Speaking at a Queensland Exploration Council breakfast in Brisbane today, Mines Minister Dr Anthony Lynham described the investment climate for explorers as “constrained” and said the funding was the government’s support to industry’s continuing their efforts to find the mines of tomorrow.
“They [the projects] will focus on developing new exploration techniques and geoscientific information to help mineral and energy-related explorers attract investment and better target exploration opportunities,” he said.
“This will help attract exploration investment back to Queensland, and support ongoing resource sector growth, jobs, royalties and other significant economic benefits the resource sector delivers for Queensland.”
Three projects are near Cloncurry in Queensland’s prime northwest metals zone and the fourth project focusses on gas in the Surat basin in the southwest.
Near Cloncurry, $400,000 will to go towards a program to help develop a new suite of geophysical tools, maps and datasets that can be used to lower risk and increase exploration success for copper and gold in the Mount Isa Eastern Succession.
A further $345,000 will go in a program to use advanced computer simulation to predict structural sites of new mineralisation in north-west Queensland, which will then be validated by ground surveys.

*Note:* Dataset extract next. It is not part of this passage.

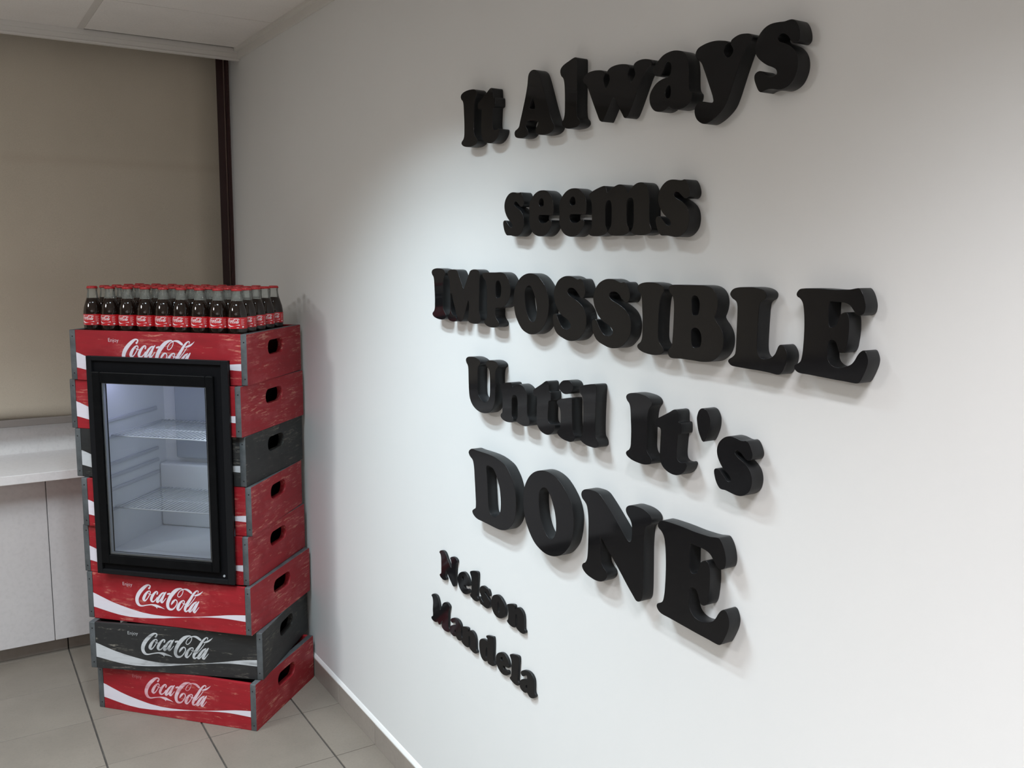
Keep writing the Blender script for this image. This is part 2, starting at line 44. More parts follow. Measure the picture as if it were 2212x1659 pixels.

Finally a $90,000 program will develop advanced geochemical detection methods to help explorers better target and discover deep ore bodies.
In the Surat Basin the government will spend $200,000 in a program of subsurface geological data modelling and surface mapping to better understand Surat Basin geology, manage aquifer contamination risks and ensure environmentally sustainable gas extraction.
Lynham said the Queensland Exploration Council and the Association of Mining and Exploration Companies nominated the funded projects.